Simulation of pedestrian flow with evading and surpassing behavior in a walking passageway

Abstract

The pedestrian flow with evading and surpassing behavior in a walking passageway is simulated based on a modified social force model in order to explore the influence of this behavior on evacuation efficiency, bottleneck passing capacity, and the macroscopic phenomenon. A pair of conjugated self-driven forces is introduced to enable a pedestrian to avoid a direct collision and keep a normal velocity magnitude while confronting an obstacle. The pedestrian avoiding time is used to define the triggering conditions of evading and surpassing behavior, and has been estimated through practical experiments. Simulation results show that in a passageway without spatial obstacles, the evading and surpassing behavior will increase the evacuation time under the condition that the pedestrian number is larger than a critical value. Moreover, when a spatial obstacle exists, both the rise of pedestrian numbers and the decline of bottleneck width would increase the evacuation time. Meanwhile, it is observed that compared with a bar-shaped obstacle, a circle-shaped obstacle corresponds to a larger bottleneck passing capacity and less evacuation time when the size of the spatial obstacle is above a critical value.
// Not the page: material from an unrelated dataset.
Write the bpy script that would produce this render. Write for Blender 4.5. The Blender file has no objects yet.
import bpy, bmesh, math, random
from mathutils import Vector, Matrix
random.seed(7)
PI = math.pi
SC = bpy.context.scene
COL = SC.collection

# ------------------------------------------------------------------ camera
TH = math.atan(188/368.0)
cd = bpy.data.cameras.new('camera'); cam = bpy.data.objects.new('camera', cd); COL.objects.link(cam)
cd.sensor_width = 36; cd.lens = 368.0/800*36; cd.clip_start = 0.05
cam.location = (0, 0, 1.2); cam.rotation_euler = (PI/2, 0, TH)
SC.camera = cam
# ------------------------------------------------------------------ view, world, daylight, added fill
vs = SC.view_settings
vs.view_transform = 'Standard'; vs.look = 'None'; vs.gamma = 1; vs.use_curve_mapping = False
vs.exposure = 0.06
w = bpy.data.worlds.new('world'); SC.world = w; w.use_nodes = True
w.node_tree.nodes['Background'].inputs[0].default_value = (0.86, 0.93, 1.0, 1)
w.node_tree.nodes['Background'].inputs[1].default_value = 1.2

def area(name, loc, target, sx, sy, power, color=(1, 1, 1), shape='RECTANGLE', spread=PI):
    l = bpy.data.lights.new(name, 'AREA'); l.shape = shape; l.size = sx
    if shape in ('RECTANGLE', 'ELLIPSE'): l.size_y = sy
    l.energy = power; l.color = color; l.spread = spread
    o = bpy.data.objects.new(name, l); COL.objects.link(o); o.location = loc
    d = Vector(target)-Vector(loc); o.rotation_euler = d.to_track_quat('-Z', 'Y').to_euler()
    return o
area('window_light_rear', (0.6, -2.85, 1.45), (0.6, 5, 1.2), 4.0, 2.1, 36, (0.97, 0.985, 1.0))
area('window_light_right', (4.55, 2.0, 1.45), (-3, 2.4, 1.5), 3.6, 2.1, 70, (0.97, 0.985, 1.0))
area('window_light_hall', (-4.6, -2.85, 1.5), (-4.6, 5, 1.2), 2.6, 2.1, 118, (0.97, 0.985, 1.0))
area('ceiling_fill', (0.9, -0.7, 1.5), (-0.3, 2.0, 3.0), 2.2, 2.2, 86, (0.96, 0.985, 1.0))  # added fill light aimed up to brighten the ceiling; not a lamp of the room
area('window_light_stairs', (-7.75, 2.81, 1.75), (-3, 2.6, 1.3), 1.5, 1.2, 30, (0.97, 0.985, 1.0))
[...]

In addition, a phenomenon of a triangle “evading region” caused by the evading and surpassing behavior also can be observed before the spatial obstacle through simulation and experiments. Furthermore, it can be concluded that a circle-shaped obstacle corresponds to a stronger guiding function and a larger area of “evading region” compared with a bar-shaped one, and induces a relatively higher bottleneck passing capacity in a walking passageway.